By: Derek Hawkins//October 18, 2021//
7th Circuit Court of Appeals
Case Name: Marvin L. Carter v. Chris S. Buesgen
Case No.: 20-3140
Officials: EASTERBROOK, BRENNAN, and SCUDDER, Circuit Judges.
Focus: Appellate Jurisdiction
Wisconsin inmate Marvin Carter has waited four years and counting to challenge his 2017 sentence on direct appeal in state court. Over these four years Carter has weathered a ten-month transcript delay, three different public defenders, and fourteen extension requests by counsel and the trial court itself. At no point during these four years has a single court in Wisconsin ruled on the merits of Carter’s colorable challenge to his sentence.
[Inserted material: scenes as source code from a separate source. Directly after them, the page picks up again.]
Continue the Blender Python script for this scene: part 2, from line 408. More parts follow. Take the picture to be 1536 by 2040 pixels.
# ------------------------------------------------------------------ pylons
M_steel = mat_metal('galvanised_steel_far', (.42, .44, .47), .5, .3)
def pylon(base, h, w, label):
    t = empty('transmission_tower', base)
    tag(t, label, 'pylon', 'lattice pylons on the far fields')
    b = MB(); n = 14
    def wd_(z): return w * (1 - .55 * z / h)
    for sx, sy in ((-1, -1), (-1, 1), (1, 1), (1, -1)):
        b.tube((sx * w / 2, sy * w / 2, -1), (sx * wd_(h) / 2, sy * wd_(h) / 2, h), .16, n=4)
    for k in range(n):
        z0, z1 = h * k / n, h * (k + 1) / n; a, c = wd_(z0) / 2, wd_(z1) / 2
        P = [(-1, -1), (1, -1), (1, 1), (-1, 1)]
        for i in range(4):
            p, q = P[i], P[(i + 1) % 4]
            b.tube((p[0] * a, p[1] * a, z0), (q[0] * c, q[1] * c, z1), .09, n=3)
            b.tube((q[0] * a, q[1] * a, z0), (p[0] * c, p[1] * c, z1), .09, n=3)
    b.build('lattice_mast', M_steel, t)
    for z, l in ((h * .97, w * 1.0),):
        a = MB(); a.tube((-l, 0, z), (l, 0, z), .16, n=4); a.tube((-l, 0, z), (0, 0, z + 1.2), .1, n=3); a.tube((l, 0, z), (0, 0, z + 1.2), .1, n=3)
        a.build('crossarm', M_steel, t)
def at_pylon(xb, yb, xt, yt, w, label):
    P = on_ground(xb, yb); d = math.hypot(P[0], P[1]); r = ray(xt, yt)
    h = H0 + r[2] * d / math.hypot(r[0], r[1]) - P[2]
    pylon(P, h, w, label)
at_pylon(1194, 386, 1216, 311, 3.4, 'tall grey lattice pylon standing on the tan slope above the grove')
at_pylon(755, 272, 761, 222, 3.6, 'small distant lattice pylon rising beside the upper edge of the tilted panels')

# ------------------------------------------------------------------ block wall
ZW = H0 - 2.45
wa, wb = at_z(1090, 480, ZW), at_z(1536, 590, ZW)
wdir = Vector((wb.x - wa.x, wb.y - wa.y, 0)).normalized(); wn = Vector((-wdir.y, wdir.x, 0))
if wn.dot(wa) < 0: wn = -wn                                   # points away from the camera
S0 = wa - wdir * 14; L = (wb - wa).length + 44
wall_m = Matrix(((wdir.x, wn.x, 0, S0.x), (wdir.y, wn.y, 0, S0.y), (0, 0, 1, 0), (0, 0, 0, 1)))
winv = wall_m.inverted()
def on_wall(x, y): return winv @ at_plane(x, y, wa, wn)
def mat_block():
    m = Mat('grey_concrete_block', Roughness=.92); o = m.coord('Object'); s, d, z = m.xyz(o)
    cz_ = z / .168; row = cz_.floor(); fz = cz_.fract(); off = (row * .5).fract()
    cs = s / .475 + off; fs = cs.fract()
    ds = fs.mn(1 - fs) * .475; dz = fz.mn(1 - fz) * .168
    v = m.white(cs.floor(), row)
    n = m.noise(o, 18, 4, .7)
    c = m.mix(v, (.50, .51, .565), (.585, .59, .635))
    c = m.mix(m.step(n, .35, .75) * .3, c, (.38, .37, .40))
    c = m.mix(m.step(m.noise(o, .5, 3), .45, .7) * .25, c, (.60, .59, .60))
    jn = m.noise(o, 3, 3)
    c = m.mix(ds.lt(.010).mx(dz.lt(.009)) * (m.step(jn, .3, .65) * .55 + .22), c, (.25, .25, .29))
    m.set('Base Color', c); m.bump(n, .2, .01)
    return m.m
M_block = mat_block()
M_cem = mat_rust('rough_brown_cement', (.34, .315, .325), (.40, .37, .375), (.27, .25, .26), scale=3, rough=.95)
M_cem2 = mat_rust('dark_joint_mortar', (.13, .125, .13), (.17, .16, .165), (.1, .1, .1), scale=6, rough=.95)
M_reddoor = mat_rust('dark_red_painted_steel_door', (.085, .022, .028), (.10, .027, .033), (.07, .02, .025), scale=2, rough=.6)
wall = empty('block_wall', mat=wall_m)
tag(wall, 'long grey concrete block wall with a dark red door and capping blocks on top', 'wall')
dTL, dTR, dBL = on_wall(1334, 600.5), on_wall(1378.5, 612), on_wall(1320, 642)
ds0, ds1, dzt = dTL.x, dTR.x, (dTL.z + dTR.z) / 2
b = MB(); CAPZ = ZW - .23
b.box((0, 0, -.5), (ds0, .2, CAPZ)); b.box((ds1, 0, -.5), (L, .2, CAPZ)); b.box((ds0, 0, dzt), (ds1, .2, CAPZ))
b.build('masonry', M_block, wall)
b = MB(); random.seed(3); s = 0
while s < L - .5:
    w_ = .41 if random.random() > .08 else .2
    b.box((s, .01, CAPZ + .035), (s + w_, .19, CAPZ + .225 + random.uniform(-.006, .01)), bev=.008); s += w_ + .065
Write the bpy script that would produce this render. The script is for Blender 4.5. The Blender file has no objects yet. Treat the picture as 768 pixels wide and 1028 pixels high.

None of this is Carter’s fault.
Carter responded to the delay by seeking relief in federal court under 28 U.S.C. § 2254. Although recognizing the inordinate delay Carter has endured in Wisconsin, the district court concluded that Carter had failed to exhaust his state court remedies and dismissed his petition without prejudice. At the very least, the district court added, Carter needed to lodge one final plea for relief with the state court before returning to federal court.
Carter appeals from that dismissal. We confront two issues: whether we have appellate jurisdiction to review the district court’s dismissal order and, if so, whether the delay experienced by Carter excuses him from the otherwise applicable statutory exhaustion requirement. We answer both questions in the affirmative, for what Carter has experienced—and, by every indication, will continue to experience—in the Wisconsin trial and appellate courts is extreme and tragic. The intractable delay shows that Wisconsin’s appellate process, at least as far as Carter is concerned, is ineffective to protect rights secured by the United States Constitution. So we reverse and remand to allow the district court to rule on the merits of Carter’s § 2254 petition without delay.